Illinois (21-7, 12-5 Big Ten) is coming off a 105-97 home victory over Minnesota on Wednesday for its fourth win in five games.

The Badgers (18-10, 10-7) lost at Indiana 74-70 on Tuesday, their fifth consecutive road loss. But Wisconsin is 13-2 at home, losing only to then-No. 9 Tennessee 80-70 in early November, and 75-69 to No. 2 Purdue on Feb. 4.

Wisconsin, ranked No. 6 in late January after a 16-4 start, has lost six of its last eight games and dropped out of the Top 25.

Illinois scored 57 points in the second half against Minnesota en route to a season-high offensive output.

Terrence Shannon Jr., Marcus Domask and Coleman Hawkins combined for 71 points against the Gophers. Shannon had a team-high 29 points, hitting 4 of 8 shots from deep. Domask had 22 points and Hawkins 20.

But the Illini struggled on the defensive end, especially in the second half when the Golden Gophers made 20 of 30 shots for 66.7 percent, including 7 of 8 beyond the arc.

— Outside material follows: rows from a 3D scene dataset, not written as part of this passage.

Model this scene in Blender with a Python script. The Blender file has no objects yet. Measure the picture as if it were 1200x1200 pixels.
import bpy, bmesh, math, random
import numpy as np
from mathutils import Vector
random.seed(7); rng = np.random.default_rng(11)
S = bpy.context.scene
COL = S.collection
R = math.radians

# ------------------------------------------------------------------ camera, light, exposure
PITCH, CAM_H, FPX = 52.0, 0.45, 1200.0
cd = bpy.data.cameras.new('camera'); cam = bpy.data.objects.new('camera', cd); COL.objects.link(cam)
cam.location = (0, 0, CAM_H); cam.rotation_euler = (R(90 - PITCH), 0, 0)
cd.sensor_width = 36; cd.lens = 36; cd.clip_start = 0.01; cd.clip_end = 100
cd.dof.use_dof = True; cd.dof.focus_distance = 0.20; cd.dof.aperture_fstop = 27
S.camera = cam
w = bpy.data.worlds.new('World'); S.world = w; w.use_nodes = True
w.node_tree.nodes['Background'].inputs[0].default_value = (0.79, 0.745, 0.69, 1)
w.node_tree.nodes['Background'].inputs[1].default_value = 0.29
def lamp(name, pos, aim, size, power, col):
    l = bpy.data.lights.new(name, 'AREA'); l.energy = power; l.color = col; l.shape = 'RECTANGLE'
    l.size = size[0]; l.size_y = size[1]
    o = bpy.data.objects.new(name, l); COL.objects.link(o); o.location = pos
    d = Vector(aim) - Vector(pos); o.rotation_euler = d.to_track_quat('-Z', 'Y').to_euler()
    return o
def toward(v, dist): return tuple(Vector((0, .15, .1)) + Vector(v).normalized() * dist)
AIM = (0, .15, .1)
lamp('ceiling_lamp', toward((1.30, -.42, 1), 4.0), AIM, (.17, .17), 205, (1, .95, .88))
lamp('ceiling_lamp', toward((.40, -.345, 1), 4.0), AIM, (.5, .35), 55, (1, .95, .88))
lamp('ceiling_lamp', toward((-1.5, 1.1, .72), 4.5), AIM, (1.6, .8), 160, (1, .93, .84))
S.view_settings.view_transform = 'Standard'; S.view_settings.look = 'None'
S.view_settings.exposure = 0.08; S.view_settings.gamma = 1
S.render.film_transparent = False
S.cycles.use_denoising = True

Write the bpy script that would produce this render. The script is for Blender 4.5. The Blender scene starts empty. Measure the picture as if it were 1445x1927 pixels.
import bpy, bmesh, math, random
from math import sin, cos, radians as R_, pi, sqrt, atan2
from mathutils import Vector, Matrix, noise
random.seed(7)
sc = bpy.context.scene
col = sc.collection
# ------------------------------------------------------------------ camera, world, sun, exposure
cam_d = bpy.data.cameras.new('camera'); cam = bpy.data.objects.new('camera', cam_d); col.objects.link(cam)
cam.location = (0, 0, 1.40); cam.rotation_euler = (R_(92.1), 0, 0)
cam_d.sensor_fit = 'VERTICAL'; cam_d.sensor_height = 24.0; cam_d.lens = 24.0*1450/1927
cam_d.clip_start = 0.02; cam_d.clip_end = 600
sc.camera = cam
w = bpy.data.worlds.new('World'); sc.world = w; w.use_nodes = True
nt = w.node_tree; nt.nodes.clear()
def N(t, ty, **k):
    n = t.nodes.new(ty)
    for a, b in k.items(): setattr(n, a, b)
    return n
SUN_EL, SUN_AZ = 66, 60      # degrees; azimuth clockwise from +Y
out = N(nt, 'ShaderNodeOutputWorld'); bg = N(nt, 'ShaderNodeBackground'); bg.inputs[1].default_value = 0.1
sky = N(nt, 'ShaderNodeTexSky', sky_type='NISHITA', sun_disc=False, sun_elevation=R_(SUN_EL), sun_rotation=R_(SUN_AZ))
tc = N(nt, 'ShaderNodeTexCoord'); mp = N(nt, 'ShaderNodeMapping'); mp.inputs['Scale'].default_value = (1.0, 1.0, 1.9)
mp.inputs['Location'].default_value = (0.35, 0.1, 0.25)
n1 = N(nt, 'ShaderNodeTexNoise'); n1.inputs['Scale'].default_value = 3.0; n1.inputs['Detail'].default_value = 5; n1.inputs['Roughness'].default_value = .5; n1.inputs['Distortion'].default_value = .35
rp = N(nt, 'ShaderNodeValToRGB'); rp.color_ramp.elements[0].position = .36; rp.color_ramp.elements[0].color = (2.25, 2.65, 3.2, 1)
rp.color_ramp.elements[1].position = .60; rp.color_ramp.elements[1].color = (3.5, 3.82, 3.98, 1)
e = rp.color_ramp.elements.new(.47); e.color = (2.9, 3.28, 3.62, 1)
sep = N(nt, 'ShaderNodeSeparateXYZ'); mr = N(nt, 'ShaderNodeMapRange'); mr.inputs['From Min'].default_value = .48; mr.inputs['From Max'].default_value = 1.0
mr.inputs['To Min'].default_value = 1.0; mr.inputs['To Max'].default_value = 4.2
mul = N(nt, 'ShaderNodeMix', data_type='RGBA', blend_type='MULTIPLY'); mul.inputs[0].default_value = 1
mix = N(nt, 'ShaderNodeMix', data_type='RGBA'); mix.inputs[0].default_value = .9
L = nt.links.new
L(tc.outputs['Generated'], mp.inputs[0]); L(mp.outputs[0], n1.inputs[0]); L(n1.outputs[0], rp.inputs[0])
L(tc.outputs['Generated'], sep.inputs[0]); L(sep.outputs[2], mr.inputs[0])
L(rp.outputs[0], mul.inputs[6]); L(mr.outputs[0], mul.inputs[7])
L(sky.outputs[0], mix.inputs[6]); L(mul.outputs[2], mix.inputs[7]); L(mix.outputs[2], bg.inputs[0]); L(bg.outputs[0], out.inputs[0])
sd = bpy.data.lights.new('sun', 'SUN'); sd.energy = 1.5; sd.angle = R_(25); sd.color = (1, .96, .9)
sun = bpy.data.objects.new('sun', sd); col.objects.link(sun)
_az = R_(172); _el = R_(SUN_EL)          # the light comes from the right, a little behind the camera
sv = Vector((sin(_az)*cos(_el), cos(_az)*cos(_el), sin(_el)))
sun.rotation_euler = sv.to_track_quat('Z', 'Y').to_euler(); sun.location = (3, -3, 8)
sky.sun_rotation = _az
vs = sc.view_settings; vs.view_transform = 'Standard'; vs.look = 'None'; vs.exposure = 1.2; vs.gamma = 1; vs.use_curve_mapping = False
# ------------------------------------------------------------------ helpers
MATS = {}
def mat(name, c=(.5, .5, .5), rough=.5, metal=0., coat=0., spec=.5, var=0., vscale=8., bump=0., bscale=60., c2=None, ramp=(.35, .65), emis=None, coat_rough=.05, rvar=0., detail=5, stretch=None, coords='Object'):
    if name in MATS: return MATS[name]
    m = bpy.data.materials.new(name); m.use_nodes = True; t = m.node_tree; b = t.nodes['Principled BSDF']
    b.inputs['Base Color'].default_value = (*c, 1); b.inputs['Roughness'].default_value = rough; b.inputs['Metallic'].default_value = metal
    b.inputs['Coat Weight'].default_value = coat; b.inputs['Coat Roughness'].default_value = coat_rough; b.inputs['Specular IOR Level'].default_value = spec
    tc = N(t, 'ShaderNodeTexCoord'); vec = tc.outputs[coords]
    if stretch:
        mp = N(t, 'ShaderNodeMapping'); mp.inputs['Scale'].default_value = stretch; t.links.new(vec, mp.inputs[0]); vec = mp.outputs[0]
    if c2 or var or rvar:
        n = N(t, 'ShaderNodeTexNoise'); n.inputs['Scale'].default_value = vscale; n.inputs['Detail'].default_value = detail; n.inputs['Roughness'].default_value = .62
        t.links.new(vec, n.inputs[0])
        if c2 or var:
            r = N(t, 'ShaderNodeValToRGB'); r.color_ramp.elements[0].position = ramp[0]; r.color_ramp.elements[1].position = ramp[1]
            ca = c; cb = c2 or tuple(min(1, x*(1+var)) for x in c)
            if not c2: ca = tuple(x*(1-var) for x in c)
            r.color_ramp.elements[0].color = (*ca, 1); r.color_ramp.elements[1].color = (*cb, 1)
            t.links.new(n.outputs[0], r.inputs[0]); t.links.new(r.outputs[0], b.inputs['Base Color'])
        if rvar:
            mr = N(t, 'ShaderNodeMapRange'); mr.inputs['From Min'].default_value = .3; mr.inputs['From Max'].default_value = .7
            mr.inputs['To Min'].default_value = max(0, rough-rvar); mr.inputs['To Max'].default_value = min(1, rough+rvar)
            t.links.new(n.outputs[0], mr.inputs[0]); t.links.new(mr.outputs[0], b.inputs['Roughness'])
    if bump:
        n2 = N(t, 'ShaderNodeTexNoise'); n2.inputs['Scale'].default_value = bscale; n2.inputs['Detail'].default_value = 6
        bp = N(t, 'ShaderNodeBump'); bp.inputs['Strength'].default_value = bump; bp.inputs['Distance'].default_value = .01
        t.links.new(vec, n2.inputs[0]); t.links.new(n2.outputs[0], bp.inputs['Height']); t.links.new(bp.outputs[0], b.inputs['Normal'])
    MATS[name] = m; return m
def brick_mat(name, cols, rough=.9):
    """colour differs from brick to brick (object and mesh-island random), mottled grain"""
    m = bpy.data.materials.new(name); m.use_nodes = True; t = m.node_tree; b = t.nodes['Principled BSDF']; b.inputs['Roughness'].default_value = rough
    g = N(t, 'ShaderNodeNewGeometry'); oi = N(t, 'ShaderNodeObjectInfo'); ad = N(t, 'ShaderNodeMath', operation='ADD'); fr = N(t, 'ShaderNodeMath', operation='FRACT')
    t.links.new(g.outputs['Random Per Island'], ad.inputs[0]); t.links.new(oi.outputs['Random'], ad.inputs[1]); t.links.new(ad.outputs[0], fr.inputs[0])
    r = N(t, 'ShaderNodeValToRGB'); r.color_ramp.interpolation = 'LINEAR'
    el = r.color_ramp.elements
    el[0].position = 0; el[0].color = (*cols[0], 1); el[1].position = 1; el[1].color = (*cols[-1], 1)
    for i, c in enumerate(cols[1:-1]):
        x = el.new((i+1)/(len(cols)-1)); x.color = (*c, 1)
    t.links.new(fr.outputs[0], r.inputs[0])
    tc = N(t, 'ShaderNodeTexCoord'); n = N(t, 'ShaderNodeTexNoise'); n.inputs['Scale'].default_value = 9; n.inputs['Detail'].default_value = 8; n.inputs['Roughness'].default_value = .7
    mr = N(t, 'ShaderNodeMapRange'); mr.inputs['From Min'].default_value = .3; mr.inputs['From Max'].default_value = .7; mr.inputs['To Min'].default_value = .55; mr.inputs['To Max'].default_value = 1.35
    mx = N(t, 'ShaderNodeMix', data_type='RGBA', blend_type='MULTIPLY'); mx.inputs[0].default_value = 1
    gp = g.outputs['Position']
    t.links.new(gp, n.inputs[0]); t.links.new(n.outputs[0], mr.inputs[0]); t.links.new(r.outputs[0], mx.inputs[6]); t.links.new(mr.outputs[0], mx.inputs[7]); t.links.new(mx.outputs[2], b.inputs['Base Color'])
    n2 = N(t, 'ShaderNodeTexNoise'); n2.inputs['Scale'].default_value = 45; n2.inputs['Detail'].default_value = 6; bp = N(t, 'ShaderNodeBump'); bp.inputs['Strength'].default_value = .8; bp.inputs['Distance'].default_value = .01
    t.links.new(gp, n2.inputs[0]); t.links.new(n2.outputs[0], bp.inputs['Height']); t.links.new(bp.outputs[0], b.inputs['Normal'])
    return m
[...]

Illinois, 4-5 on the road, averages 84.5 points while allowing 72.9. The Illini have connected on 241 3-pointers to 167 for opponents, and have made almost as many free throws as opponents have attempted, hitting 474 of 640 compared with 343 of 483.

“I’m really tired of the narrative in the Big Ten that this is a big, slow, slug ’em out league,” Illinois coach Brad Underwood said after the shootout with Minnesota. “The dynamic has changed in this league.”

Shannon averages 21.9 points per game, second in the Big Ten. Domask adds 15.5 points, Hawkins 13.3, and Quincy Guerrier adds 10.3 points and team-high 6.8 boards. The Illini outrebound opponents by an average of 9.2 per contest.

Against Indiana, which had lost four straight and eight of its last 10, the Badgers overcame a 15-point first-half deficit and led 70-68 with 2:06 left, but failed to score the rest of the way, missing their last six shots.

The Badgers had five players in double figures against the Hoosiers, led by Chucky Hepburn with 15 points and AJ Storr with 14, but they allowed Indiana to shoot 61.7 percent, including 63.6 percent in the second half on 14-of-22 shooting.

“What I am frustrated about is that defensively we’ve come down this road before,” Wisconsin coach Greg Gard said. “At times we’re really good, and then we’re not. We had really good possessions tonight when we were making our run. But consistently, to cross that threshold, that’s been our Achilles’ heel for most of the year.”

Wisconsin had only six players score with freshman guard John Blackwell getting all 11 bench points.

Storr averages a team-best 16.2 points, followed by Tyler Wahl at 11.5 and Steven Crowl with 11.2, along with a team-high 7.7 rebounds.

“Just very disappointed in ourselves,” Hepburn said after the loss at Indiana. “It’s the same thing we had to battle last year. We have older players now. You would hope that we’ve got it down by now, but we don’t.

“We’ve got to figure out how to change it really quick, because it’s going to end fast in March if we don’t.”

Illinois has won the last six matchups with Wisconsin, after the Badgers had won 15 straight.